Pour perdre la vie, il fallait presque sortir la langue et embrasser les orifices de la prise de courant comme si nous avions à faire à une page centrale d’un magazine pour adulte! Nous étions solennellement des super-héros nés pour philosopher sous des mains aussi abondantes et fournies que les pubis des années 70! Nous n’avions pas de tremblements de terre, de volcans, d’alligators ou d’Adolf Hitler dans nos paysages québécois, alors nous étions obligé d’attendre et d’observer en silence cette vie comme si elle était un long téléchargement d’un film muet sur internet. Quand tout ce cinéma se retrouvera à l’intérieur de notre corps, il ne restera plus qu’à inventer des dialogues entre nous pour comprendre que nous ne venons ni du ciel, des mers ou du centre de la terre. Nous venons de ce jour cancérigène qui accouche sempiternellement de triplets : parapluie, crème solaire et bottes de skidoo! À quand cette journée qui sera énuclée de son noyau de lieux communs? Un jour de semaine intransigeant qui vendra tous ses arcs-en-ciel au pawnshop, pour s’acheter de quoi lire. Juste ce petit quelque chose jardinant nos crânes avec des vers sonores qui surgissent du sol et qui se lovent quand le temps s’arrête et qu’il ne pense plus qu’à l’éclosion. Et bien ce jour était dans le jardin avec les bégonias, les chrysanthèmes, les tournesols et les vivaces, mais nous l’avons confondu avec le chiendent! Nous l’avons arraché comme une gale sur le point de guérir, pour mieux parler au voisin de ce temps de cul qui nous empêche de jouir de tous ces coloris à naître.
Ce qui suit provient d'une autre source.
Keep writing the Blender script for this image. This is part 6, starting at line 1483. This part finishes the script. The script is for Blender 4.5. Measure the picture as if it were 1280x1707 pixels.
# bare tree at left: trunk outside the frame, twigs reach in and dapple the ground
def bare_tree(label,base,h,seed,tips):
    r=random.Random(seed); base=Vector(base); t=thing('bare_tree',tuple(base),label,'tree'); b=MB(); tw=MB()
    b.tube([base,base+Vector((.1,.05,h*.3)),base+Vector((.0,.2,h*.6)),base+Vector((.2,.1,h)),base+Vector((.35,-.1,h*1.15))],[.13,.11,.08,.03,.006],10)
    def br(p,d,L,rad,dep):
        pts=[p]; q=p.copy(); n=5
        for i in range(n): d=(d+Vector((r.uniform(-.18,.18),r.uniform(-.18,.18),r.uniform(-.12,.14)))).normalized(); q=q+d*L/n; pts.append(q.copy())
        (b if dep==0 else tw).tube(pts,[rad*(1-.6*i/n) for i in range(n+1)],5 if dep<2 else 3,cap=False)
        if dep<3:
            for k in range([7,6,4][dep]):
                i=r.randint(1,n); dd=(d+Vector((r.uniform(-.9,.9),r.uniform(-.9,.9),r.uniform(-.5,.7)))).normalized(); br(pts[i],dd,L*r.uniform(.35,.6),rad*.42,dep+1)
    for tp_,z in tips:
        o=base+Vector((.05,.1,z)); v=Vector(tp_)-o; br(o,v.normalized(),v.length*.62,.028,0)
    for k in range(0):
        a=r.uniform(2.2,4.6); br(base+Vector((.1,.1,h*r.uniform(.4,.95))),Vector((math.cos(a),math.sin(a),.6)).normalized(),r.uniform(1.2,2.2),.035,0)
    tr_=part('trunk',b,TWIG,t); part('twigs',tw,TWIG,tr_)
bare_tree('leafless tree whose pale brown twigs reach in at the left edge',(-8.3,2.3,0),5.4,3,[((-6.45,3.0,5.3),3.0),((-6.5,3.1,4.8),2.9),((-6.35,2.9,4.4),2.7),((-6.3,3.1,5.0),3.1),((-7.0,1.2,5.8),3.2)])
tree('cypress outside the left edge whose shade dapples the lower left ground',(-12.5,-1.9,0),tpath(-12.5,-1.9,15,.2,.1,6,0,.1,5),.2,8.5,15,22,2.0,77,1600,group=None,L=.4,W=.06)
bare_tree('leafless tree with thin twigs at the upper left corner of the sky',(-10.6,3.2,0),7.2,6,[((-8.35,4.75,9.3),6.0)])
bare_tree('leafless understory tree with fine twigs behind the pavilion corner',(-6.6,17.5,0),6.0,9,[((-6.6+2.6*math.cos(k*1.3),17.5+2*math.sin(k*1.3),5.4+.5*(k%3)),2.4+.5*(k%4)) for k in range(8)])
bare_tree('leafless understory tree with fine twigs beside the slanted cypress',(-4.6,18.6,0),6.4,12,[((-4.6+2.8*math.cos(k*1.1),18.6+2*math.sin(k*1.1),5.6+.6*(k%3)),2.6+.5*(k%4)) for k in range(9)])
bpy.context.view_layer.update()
On nous enterre toujours face contre ciel, pour qu’il nous dise à perpétuité, que nous n’avons été qu’une prédiction à long terme, une averse trop souvent printanière qui ne fait dériver aucune rivière, qui n’érode aucun rocher, qui ne nourrit aucune autre personne, que celle que l’on protège des instants défunts où la pluie battante est une musique qui nous ensevelit lentement dans ces trous fabriqués par les autruches.

Regarde autour de toi, il parait que ça tombe comme des clous.